Ругают советскую власть и колхозы. Но не будь их, сегодня не шумела бы на берегу Кубни прекрасная двухъярусная роща, старшая из коих скоро дозреет до возраста порубок. В сезон здесь можно набрать грибов, есть чем поживиться и охотникам на мелкое зверьё.
Положительный опыт курбашцев не остался незамеченным соседями. В послевоенные годы с верхушки Письмяна до озера и посёлка свои малоплодородные земли засадили сосной хозесановские и кушкульские крестьяне, восточный склон своей возвышенности и низину почти вплоть до Кубни облесили хозесановские.

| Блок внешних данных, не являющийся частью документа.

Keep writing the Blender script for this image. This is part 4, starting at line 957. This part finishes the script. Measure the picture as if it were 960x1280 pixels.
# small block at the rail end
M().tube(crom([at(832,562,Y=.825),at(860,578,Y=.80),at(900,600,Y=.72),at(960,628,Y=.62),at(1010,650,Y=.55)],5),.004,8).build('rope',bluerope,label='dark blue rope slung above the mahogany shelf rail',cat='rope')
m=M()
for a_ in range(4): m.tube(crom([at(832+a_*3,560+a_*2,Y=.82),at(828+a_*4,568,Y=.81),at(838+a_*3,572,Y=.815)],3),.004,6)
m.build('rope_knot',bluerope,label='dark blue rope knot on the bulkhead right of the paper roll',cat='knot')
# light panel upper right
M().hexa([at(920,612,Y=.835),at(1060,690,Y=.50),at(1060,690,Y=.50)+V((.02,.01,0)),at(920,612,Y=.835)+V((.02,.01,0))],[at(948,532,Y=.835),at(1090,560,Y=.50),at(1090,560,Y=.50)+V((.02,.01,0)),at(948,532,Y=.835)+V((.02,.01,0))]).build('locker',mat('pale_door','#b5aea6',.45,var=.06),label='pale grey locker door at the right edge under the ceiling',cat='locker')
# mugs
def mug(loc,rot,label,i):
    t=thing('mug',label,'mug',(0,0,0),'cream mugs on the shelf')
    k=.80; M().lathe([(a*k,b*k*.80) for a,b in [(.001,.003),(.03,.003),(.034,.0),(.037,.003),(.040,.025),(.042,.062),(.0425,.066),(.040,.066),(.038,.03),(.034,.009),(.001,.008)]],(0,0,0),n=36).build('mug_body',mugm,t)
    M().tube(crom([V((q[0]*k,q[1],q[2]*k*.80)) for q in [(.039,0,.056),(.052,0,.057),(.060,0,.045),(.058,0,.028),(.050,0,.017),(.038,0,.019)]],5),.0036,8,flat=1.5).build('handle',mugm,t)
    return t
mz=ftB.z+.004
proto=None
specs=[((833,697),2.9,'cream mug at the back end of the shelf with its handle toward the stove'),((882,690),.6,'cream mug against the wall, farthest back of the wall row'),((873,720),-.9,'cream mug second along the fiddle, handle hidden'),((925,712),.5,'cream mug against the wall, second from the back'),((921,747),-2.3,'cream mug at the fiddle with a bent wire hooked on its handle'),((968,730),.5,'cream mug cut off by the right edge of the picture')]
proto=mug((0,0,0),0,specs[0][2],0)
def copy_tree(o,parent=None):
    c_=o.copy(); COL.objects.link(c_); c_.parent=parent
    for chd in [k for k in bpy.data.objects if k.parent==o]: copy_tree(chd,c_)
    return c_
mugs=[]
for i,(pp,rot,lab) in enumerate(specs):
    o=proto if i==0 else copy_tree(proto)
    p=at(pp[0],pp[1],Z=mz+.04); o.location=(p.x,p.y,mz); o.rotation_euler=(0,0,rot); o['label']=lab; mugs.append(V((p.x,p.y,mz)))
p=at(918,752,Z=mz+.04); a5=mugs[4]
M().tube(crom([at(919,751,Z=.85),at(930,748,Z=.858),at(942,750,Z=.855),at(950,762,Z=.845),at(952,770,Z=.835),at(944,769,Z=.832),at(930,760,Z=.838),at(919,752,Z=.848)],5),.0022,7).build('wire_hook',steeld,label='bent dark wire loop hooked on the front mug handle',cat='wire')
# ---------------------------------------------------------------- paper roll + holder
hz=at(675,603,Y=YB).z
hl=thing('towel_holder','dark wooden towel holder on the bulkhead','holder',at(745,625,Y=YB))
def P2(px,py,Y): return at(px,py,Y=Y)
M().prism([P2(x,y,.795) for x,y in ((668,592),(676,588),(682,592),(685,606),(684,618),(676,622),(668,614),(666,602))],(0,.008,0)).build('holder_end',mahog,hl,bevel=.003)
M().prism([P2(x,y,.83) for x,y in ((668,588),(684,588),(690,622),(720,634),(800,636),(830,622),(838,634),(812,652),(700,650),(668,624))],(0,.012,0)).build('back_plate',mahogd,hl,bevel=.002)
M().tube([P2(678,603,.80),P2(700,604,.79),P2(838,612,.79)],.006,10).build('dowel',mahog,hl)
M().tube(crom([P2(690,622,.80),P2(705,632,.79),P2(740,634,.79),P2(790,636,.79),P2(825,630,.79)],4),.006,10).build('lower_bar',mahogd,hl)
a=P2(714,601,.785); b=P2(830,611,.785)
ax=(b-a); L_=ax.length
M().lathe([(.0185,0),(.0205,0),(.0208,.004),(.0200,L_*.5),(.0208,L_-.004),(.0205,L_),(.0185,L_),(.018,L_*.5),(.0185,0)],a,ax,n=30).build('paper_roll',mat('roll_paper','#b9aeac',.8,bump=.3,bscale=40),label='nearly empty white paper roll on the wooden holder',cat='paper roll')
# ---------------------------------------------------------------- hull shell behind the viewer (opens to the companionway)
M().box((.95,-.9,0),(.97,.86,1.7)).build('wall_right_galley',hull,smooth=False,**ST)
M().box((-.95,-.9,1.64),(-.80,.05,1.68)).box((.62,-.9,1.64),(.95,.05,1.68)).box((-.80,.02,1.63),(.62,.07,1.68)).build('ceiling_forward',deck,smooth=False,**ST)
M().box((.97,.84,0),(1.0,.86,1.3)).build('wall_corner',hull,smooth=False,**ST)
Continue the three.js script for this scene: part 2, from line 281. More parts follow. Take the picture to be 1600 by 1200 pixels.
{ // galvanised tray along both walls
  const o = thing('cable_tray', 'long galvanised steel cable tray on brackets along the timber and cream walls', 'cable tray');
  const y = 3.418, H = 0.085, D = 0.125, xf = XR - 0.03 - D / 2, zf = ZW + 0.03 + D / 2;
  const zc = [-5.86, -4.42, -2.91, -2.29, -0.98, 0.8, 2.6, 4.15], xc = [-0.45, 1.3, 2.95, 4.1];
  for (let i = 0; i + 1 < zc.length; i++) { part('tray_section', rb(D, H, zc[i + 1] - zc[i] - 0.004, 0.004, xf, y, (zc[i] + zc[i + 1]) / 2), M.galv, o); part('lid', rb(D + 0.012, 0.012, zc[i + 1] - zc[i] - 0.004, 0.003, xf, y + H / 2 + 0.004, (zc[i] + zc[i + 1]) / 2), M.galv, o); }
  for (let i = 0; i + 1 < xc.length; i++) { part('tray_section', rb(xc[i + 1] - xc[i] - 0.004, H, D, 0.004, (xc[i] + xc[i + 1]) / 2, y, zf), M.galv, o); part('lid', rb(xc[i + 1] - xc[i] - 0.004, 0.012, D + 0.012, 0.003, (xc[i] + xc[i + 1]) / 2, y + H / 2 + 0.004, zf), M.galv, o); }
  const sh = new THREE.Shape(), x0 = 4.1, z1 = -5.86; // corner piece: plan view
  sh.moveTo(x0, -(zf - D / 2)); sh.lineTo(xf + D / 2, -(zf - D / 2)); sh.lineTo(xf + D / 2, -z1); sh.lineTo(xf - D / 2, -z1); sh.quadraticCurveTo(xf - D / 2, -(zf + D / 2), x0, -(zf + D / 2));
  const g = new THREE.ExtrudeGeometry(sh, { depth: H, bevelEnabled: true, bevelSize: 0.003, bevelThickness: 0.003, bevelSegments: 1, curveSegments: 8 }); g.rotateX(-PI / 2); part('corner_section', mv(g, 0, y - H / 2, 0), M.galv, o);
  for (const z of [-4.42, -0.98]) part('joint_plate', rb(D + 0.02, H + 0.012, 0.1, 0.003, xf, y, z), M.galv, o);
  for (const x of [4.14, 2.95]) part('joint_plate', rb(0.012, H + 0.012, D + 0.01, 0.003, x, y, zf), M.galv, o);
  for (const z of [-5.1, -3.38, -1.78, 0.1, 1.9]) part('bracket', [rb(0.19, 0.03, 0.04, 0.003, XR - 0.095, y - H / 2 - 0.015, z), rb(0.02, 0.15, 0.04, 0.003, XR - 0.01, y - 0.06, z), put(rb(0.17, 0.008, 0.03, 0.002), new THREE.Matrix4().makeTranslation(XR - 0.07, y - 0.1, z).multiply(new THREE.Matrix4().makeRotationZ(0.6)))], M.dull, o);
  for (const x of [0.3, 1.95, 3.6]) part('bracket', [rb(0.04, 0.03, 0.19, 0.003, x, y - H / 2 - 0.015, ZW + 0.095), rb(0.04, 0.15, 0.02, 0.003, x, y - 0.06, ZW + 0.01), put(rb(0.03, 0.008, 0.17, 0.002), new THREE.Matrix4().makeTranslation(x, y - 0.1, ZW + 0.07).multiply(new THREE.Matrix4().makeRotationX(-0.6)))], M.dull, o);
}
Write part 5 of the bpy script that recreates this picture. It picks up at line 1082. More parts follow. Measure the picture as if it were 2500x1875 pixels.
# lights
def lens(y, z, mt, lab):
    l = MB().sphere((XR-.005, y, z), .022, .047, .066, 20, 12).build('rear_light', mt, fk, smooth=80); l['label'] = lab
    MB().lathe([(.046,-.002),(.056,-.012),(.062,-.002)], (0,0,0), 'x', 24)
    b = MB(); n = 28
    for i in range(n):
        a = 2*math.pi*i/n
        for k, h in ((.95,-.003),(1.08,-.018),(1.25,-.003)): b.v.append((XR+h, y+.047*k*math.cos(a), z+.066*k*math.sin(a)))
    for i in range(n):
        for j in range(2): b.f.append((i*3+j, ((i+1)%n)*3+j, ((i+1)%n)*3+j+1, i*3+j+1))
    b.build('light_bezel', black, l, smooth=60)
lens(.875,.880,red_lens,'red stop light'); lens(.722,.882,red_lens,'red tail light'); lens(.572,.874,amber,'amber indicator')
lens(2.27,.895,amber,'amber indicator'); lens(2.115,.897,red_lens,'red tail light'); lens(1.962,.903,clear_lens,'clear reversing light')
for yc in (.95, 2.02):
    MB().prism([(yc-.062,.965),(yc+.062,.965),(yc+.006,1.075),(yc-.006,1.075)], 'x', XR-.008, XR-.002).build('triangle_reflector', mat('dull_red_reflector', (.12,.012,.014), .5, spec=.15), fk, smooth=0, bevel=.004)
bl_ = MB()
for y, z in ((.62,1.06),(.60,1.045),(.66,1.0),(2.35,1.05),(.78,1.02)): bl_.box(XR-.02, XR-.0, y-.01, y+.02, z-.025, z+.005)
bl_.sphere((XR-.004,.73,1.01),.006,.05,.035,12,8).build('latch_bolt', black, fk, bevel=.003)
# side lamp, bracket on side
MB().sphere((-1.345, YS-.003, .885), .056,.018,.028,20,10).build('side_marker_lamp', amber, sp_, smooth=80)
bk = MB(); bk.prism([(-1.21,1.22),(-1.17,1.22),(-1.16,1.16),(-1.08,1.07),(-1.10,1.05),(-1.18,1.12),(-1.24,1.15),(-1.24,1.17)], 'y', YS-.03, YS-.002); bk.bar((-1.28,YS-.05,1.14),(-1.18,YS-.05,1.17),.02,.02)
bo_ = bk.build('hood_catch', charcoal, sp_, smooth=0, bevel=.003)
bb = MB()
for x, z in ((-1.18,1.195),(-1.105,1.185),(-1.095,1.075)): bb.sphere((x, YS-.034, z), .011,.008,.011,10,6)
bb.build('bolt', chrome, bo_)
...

В поддержании первого компонента красоты ландшафта жителей Молькеевского края оказались на высоте. Любуясь изумрудной зеленью рукотворных сосновых рощ на склонах Письмяна, на берегу Кубни вблизи Чутеева и Хозесанова, так и хочется воскликнуть: «Молодцы, земляки! Так держать и впредь!»
Ведь можем, чёрт возьми, когда захотим!
А вот со вторым компонентом красоты – водными богатствами края – вышло, увы, иначе. Хотя, надо сказать, что край не был обделён природой и ими. Замечу попутно: вода из молькеевских источников чрезвычайно богата полезными компонентами. По собственному опыту и наблюдениям знаю: кто прожил здесь в молодости хотя бы десять лет – пока формируется вторая смена зубов – тот и в 80 лет имеет здоровые зубы. Поистине, кто владеет богатством, порой не замечает, не знает цены той благодати…
Уже упоминалось, что, кроме Баймурзы, Хозесанова, Старой Буа и Камыллы, все кряшены края поселились на берегах Урюма и Кубни. Кроме рек, в краю ещё на моей памяти у Камылова и Куш-Куль существовали озерца. Оба ныне засохли. Первое запахано, а на втором торчит лишь болотный кочкарник.
Кроме упомянутых здесь четырёх, кряшенские поселения края каждый на своём отрезке рек держал плотину, следовательно, имел свой водоём. Последние были многофункциональны – служили как водохранилище на случай пожара, как аккумулятор энергии для мельниц и шерстобиток, как источник воды для хозяйственных целей и, наконец, как бассейны для купания.